Our Lady and Sheen

Breaking…err… WAKING up is hard to do? (Part 1)

Over at The New Theological Movement, a blog that I am very ashamed that I did not know about, they have an excellent article on mortification for Lent. It blew my mind!

Among other items, there was a listing of quotes from St. Josemaria Escriva. I am not the best follower of this beloved saint, but everytime I read something of his I am strengthened… or convicted.

Two quotes that TNLM had from The Way were on waking up, and I think that they’re a reminder to us:

“Conquer yourself each day from the very first moment, getting up on the dot, at a set time, without granting a single minute to laziness. If, with the help of God, you conquer yourself in that moment, you’ll have accomplished a great deal for the rest of the day. It’s so discouraging to find yourself beaten in the first skirmish!” (191)

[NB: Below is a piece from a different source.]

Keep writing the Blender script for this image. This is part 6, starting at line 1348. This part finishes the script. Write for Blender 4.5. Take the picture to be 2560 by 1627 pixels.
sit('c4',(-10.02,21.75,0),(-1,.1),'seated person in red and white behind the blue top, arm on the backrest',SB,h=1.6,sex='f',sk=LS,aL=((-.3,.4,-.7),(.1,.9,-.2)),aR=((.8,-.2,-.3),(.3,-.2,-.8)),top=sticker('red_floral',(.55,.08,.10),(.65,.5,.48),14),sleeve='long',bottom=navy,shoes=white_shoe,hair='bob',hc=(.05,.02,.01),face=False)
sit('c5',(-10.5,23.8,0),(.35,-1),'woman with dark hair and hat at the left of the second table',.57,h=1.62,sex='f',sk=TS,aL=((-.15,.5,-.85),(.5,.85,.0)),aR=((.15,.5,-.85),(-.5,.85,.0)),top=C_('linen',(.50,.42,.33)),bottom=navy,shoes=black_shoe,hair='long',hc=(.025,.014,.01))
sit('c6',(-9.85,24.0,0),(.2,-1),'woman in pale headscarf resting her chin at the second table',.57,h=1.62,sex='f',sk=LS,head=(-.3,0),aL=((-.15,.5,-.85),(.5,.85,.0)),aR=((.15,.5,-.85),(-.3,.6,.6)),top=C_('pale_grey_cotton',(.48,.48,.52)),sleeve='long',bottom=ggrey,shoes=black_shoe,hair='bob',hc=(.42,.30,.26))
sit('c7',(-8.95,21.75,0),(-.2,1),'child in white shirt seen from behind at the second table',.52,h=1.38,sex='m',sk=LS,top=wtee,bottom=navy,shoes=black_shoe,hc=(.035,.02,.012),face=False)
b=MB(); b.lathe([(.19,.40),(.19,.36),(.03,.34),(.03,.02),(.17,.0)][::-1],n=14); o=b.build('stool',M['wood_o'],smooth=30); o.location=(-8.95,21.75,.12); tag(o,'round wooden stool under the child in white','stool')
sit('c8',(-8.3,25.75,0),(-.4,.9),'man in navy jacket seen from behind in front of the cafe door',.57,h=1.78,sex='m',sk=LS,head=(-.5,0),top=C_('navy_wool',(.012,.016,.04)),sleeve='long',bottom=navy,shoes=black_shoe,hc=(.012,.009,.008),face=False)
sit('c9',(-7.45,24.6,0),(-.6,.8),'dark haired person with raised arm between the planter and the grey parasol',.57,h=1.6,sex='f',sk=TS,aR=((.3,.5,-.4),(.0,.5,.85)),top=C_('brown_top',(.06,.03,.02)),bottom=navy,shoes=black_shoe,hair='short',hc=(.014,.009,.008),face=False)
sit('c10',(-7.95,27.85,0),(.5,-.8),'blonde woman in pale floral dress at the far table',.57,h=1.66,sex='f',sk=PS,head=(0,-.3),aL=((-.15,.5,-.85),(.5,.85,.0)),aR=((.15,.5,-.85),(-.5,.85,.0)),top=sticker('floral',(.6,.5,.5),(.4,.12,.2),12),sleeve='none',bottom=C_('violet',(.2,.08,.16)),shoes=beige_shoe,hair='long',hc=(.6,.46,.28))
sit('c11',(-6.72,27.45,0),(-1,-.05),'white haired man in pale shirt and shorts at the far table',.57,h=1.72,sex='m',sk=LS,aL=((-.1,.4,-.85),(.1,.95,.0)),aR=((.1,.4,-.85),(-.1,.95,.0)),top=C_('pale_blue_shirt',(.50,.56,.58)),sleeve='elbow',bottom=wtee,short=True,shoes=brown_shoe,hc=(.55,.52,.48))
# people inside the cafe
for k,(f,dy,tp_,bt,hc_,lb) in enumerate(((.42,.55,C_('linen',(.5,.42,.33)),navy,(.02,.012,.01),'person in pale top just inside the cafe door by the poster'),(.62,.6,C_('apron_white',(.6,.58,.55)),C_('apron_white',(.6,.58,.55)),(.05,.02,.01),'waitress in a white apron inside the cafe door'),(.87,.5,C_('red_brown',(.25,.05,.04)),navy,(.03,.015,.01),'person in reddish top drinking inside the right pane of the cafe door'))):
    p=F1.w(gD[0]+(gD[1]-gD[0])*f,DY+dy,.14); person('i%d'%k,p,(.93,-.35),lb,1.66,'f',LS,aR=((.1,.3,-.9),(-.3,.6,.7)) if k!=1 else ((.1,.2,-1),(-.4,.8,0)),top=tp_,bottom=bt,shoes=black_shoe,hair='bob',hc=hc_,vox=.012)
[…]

“The heroic minute. It’s time to get up, on the dot! Without hesitation, a supernatural thought and … up! The heroic minute; here you have a mortification that strengthens your will and does not weaken your body.” (206)

I remember when I was a teenager how easy I could wake up in the morning. Unlike most of my peers, I just shot out of bed and got ready for the day. That being said, as much as I’d like to say that I was somehow more holy for the effort, I don’t think I was any different than most of my friends. It was just easier. I scheduled all my college days my freshman year starting with 8am classes, because to me, that would be sleeping in an hour compared to high school. I ended up missing a lot of classes… thank God for the gifts he has given me to do well in school despite my best efforts.

Now, as a “grown up” it’s very hard to remind myself to get out of bed. Usually when I wake up a moment or two before the alarm, I am angry with myself. Perhaps, St. Josemaria would give me a “credit” in that if I wake up earlier than the “dot” then I can go back to bed and not be lazy? I wish…! Getting up is hard to do sometimes, but it is something that every day we must push for. I look forward to my day at work, usually. I look forward to Mass, usually. I look forward to seeing people, usually. So why then is it a desire to go to sleep and “waste” the day? Maybe my ramblings will discover something.

When I was in high school and as long as I could remember before then, I had my sleep interrupted each morning by my mother. In high school I’d get up sometimes early, but only when I had a friend who wanted to talk…. oh! I’ll get back to that thought in a moment. So, there I was, slumbering soundly, partially departed from the world, and the motherly voice would call to me that breakfast was ready, and I would be up! I have never really thought what that meant to me until now, except in passing. Each morning, well almost, as a child I woke up to a loving mother (no matter what her mood was) having made an act of love for our family in cooking breakfast before we were even up. I don’t know if I could do that now, but maybe. But the topic of my love for people is something apparently I will now have to deal with internally!

How easy it was to wake up when my mother called to me. I have just realized another way in which my life is truly blessed.

I will write more later, sorry for the teaser, I didn’t realize this would get this deep.